| It's not "don't use X" it's "don't use X without understanding its limitations and without knowing when you should vs shouldn't use it". There's a nuance here and that nuance is in the manual. Again, it's not "don't do X", it's "don't do X until you've read the manual and you understand what X does and when you should use it versus another tool in your arsenal". If you want to go through the list: > What about Submodules? Well, all true Scotsmen™ don't use submodules. Use submodules. They actually have some pretty justified use cases but for what a lot of people want them for (having a dependency that they don't intend on ever modifying other than updating which version it points to), you shouldn't use them and should use a build system's dep manager (or a script, a branch, and a worktree) for that. Old submodules had some major warts and were deprecated with everyone quietly moving up to modern submodules. Modern submodules actually aren't that awful and haven't been for at least 5 years. If you need to contribute changes upstream from your embedded repo, you need the entire repo, and you don't intend on having history cross the submodule barrier at all (or extremely rarely at most), then you actually probably want to use submodules and you should use them. The manual covers basically all of that > What about pushing upstreams in Subtree? Well, all true Scotsmen™ don't push upstreams in subtrees. Subtree isn't part of git. They are contributed software. More details as to what that means are linked below but the short of it is that they are included as a convenience and should not be treated as anything less than a third party tool, often an experimental one: https://github.com/git/git/blob/master/contrib/README As for subtree merges? Yeah those exist and the manual covers them. You want to push to a subtree upstream? Merge the subtree into a local copy of the upstream branch with the `-Xsubtree=rel/path/to/subtree` option. This will take your whole history with you so you'll need to either squash those changes or rebase them (both approaches are covered in the advanced merges chapter along with the subtree merges). > What about ours/theirs? Well, all true Scotsmen™ know how what that refers to. Thank god the manual covers that (chapter: advanced merges). ---- Again, RTFM. |
That's what I was saying. "Don't use X" is same as "Don't use Z when Y and Q" if X is "Z when Y and Q ".

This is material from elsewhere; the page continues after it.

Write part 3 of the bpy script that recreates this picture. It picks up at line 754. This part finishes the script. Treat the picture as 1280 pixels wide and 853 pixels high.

Also that's not how people work. People want to get shit done. They don't care about Git or X or RTFM or Wayland or whatever. Their mental model needs to be close to how Git behaves. Not the other way around.
> having a dependency that they don't intend on ever modifying other than updating which version it points to), you shouldn't use them and should use a build system's dep manager.
Great idea, except that's not how people use it in the wild. Manual is great in theory (like if you and ten of your buddies write code). Not in practice, where millions use it.
First, not all language have build managers nor do people even talented devs use it as instructed.
Know what would make it easier? Either having submodules working in all cases, or not having it at all.
> Thank god the manual covers that (chapter: advanced merges).
That's not the point. If you have 10sec and you are doing a cherry pick what is ours/theirs?
No manual available.
In practice people don't read manual to do X, they have preconceptions/ mental models how Git works and consult manual when things go pear shaped.
> Subtree is contributed software
I don't think you'll find two people doing non-Git programming that care about that factum.